Before you begin any negotiation, you need to “unstop the pipes” if you will. In trade negotiations, you start with getting all the agencies around government on board – Commerce, Agriculture, State, Labor, Environment. Then you need to reach out to your Congressional people, the Committees of Jurisdiction, and consult and vet the idea with them. Then you expand out to the broader stakeholder community to make sure the businesses that would benefit from the deal are engaged, and also that you’ve consulted unions and civil society organisations whose equities would be impacted. In other words, get your house in order before you begin any negotiation. If there are differing views, reconcile them.

Understand how other people are looking at the same situation

When a trading partner with whom you are negotiating says or publishes things that get your hackles up (or those of your colleagues), you can’t jump on your first reaction that these people are crazy or they don’t get it. If you back up and look at where they’re coming from, what lived experiences they have, what assumptions they make, and then view their comments through what their own assumptions and thinking is, there’s much more of a basis for understanding. By and large, people are not crazy or stupid,  and if you’re deciding within the first five minutes that somebody is crazy or stupid, you’ve got to reassess your own assumptions.

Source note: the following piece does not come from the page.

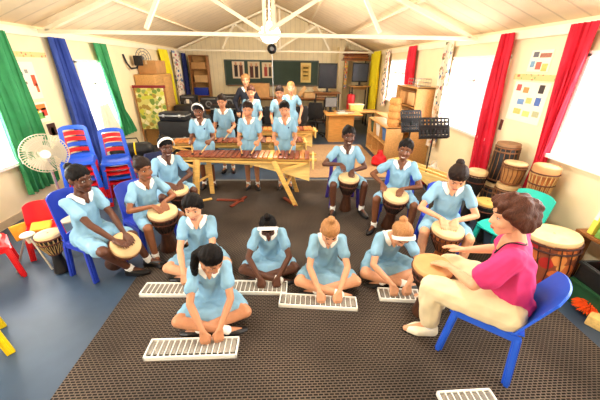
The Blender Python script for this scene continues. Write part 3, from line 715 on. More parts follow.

Strong relationships drive successful negotiations

In a negotiation, it’s surprisingly important to get along with the person you’re sitting down with if you want to make progress. We’re adults, professionals, and we have a job to do, so on one level it should just be about sitting down and saying “Okay let’s get on with it, let’s figure out how we get a deal.” But when things get tough, if you like and respect somebody you’re going to try that bit harder to work things out. A lot of forward movement and ‘unsticking’ happens when you’re having a glass of wine after the long negotiating day is over, or walking along the Thames with a coffee, where you can lay out what’s really going on in that room and what the real constraints are. But you both have to trust each other if you’re going to be able to create that space.